### Excerpt from a dataset
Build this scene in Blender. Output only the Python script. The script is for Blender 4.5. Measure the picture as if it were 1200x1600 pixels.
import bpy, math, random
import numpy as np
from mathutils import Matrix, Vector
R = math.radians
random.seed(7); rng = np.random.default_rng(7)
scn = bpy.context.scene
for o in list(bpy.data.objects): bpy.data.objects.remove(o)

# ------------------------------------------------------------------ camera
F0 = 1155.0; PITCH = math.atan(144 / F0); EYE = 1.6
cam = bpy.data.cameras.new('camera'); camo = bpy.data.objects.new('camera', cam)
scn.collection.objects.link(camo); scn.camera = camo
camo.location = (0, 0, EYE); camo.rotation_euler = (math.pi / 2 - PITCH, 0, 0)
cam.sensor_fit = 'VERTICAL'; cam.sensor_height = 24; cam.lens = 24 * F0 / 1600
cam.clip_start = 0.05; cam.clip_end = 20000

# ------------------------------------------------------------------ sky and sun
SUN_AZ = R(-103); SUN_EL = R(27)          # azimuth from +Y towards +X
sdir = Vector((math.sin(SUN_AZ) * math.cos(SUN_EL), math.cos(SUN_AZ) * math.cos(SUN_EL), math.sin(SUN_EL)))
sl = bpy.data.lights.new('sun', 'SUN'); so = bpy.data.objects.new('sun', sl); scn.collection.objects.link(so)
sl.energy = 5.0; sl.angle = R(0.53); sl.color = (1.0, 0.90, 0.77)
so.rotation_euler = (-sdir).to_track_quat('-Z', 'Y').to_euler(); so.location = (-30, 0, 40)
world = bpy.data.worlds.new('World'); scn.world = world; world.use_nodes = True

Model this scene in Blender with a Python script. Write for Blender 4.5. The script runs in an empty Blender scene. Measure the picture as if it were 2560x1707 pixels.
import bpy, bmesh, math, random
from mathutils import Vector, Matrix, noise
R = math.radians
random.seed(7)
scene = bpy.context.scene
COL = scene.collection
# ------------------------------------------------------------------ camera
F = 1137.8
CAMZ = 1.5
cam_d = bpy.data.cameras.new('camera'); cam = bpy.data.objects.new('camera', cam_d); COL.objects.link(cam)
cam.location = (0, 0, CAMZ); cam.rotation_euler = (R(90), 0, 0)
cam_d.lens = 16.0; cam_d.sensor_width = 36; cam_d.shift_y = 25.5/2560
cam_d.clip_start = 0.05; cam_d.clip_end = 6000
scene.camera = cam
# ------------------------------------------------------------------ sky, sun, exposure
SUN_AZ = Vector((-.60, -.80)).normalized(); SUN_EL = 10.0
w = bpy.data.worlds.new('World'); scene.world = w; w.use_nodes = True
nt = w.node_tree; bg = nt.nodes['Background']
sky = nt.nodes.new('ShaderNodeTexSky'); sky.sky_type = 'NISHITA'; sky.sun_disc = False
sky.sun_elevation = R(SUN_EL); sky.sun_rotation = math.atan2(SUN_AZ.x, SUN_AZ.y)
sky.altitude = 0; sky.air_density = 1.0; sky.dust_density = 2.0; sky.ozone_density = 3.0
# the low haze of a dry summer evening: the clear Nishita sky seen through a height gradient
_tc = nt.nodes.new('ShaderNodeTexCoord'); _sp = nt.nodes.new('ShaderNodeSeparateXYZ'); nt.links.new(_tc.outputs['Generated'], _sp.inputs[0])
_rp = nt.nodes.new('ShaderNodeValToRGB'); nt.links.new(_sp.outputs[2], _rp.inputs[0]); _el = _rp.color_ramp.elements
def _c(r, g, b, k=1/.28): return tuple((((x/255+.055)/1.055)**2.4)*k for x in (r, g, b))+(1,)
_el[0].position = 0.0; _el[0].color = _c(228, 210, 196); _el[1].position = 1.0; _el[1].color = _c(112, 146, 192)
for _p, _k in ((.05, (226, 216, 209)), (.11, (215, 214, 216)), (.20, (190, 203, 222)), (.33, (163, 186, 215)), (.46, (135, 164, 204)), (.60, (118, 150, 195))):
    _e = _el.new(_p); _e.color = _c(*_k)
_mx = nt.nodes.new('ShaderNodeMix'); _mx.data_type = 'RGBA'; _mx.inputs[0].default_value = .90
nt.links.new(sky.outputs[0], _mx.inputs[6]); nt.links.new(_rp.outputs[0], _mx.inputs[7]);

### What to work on
Each line of the listing should be echoed back exactly.

### Answer for the task
Build this scene in Blender. Output only the Python script. The script is for Blender 4.5. Measure the picture as if it were 1200x1600 pixels.
import bpy, math, random
import numpy as np
from mathutils import Matrix, Vector
R = math.radians
random.seed(7); rng = np.random.default_rng(7)
scn = bpy.context.scene
for o in list(bpy.data.objects): bpy.data.objects.remove(o)

# ------------------------------------------------------------------ camera
F0 = 1155.0; PITCH = math.atan(144 / F0); EYE = 1.6
cam = bpy.data.cameras.new('camera'); camo = bpy.data.objects.new('camera', cam)
scn.collection.objects.link(camo); scn.camera = camo
camo.location = (0, 0, EYE); camo.rotation_euler = (math.pi / 2 - PITCH, 0, 0)
cam.sensor_fit = 'VERTICAL'; cam.sensor_height = 24; cam.lens = 24 * F0 / 1600
cam.clip_start = 0.05; cam.clip_end = 20000

# ------------------------------------------------------------------ sky and sun
SUN_AZ = R(-103); SUN_EL = R(27)          # azimuth from +Y towards +X
sdir = Vector((math.sin(SUN_AZ) * math.cos(SUN_EL), math.cos(SUN_AZ) * math.cos(SUN_EL), math.sin(SUN_EL)))
sl = bpy.data.lights.new('sun', 'SUN'); so = bpy.data.objects.new('sun', sl); scn.collection.objects.link(so)
sl.energy = 5.0; sl.angle = R(0.53); sl.color = (1.0, 0.90, 0.77)
so.rotation_euler = (-sdir).to_track_quat('-Z', 'Y').to_euler(); so.location = (-30, 0, 40)
world = bpy.data.worlds.new('World'); scn.world = world; world.use_nodes = True

Model this scene in Blender with a Python script. Write for Blender 4.5. The script runs in an empty Blender scene. Measure the picture as if it were 2560x1707 pixels.
import bpy, bmesh, math, random
from mathutils import Vector, Matrix, noise
R = math.radians
random.seed(7)
scene = bpy.context.scene
COL = scene.collection
# ------------------------------------------------------------------ camera
F = 1137.8
CAMZ = 1.5
cam_d = bpy.data.cameras.new('camera'); cam = bpy.data.objects.new('camera', cam_d); COL.objects.link(cam)
cam.location = (0, 0, CAMZ); cam.rotation_euler = (R(90), 0, 0)
cam_d.lens = 16.0; cam_d.sensor_width = 36; cam_d.shift_y = 25.5/2560
cam_d.clip_start = 0.05; cam_d.clip_end = 6000
scene.camera = cam
# ------------------------------------------------------------------ sky, sun, exposure
SUN_AZ = Vector((-.60, -.80)).normalized(); SUN_EL = 10.0
w = bpy.data.worlds.new('World'); scene.world = w; w.use_nodes = True
nt = w.node_tree; bg = nt.nodes['Background']
sky = nt.nodes.new('ShaderNodeTexSky'); sky.sky_type = 'NISHITA'; sky.sun_disc = False
sky.sun_elevation = R(SUN_EL); sky.sun_rotation = math.atan2(SUN_AZ.x, SUN_AZ.y)
sky.altitude = 0; sky.air_density = 1.0; sky.dust_density = 2.0; sky.ozone_density = 3.0
# the low haze of a dry summer evening: the clear Nishita sky seen through a height gradient
_tc = nt.nodes.new('ShaderNodeTexCoord'); _sp = nt.nodes.new('ShaderNodeSeparateXYZ'); nt.links.new(_tc.outputs['Generated'], _sp.inputs[0])
_rp = nt.nodes.new('ShaderNodeValToRGB'); nt.links.new(_sp.outputs[2], _rp.inputs[0]); _el = _rp.color_ramp.elements
def _c(r, g, b, k=1/.28): return tuple((((x/255+.055)/1.055)**2.4)*k for x in (r, g, b))+(1,)
_el[0].position = 0.0; _el[0].color = _c(228, 210, 196); _el[1].position = 1.0; _el[1].color = _c(112, 146, 192)
for _p, _k in ((.05, (226, 216, 209)), (.11, (215, 214, 216)), (.20, (190, 203, 222)), (.33, (163, 186, 215)), (.46, (135, 164, 204)), (.60, (118, 150, 195))):
    _e = _el.new(_p); _e.color = _c(*_k)
_mx = nt.nodes.new('ShaderNodeMix'); _mx.data_type = 'RGBA'; _mx.inputs[0].default_value = .90
nt.links.new(sky.outputs[0], _mx.inputs[6]); nt.links.new(_rp.outputs[0], _mx.inputs[7]);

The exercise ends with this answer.